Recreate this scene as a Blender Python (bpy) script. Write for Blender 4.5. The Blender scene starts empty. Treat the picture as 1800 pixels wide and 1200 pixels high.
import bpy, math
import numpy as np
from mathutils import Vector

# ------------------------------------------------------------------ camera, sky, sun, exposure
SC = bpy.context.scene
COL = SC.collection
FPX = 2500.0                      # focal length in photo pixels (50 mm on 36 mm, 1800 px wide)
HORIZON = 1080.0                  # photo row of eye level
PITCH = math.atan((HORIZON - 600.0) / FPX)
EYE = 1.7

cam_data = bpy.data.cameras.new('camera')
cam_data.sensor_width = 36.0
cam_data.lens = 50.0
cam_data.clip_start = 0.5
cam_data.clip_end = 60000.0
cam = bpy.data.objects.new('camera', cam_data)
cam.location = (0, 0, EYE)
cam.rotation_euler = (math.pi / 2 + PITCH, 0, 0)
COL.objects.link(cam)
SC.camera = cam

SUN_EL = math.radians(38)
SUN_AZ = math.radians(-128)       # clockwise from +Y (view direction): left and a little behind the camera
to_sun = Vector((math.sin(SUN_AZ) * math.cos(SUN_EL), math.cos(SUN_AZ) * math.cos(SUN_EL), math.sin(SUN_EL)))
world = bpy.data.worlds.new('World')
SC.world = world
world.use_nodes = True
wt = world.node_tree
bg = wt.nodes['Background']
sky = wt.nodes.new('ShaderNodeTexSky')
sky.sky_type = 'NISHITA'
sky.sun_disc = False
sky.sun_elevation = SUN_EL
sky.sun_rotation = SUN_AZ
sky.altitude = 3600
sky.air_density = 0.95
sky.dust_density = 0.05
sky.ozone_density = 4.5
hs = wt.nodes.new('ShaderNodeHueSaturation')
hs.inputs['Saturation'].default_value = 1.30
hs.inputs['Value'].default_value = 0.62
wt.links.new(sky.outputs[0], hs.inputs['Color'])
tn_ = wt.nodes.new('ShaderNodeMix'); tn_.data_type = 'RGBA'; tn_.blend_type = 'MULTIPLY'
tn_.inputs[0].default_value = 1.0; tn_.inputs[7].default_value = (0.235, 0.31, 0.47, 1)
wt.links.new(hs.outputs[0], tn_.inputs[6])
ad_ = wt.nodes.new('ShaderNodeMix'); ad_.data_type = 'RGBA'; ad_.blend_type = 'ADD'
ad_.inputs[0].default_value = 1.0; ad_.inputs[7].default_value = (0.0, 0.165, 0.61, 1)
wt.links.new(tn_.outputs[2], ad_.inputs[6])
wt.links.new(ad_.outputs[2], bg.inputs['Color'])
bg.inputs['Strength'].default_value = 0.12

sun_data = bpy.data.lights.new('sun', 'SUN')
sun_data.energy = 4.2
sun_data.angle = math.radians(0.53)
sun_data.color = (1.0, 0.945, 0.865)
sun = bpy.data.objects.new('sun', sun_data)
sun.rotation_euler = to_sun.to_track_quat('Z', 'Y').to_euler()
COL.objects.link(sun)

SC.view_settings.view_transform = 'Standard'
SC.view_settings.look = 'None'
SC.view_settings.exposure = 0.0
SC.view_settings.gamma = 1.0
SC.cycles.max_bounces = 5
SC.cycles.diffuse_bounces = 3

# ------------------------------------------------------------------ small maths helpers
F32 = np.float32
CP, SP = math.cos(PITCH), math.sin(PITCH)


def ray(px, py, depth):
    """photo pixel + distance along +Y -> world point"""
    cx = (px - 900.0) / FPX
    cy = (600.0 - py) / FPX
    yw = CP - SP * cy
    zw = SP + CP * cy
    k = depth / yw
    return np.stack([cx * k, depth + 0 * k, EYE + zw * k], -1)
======
> [Exercise instructions]
Copy out every line holding the string "wide".

> [Expected answer]
Recreate this scene as a Blender Python (bpy) script. Write for Blender 4.5. The Blender scene starts empty. Treat the picture as 1800 pixels wide and 1200 pixels high.
FPX = 2500.0                      # focal length in photo pixels (50 mm on 36 mm, 1800 px wide)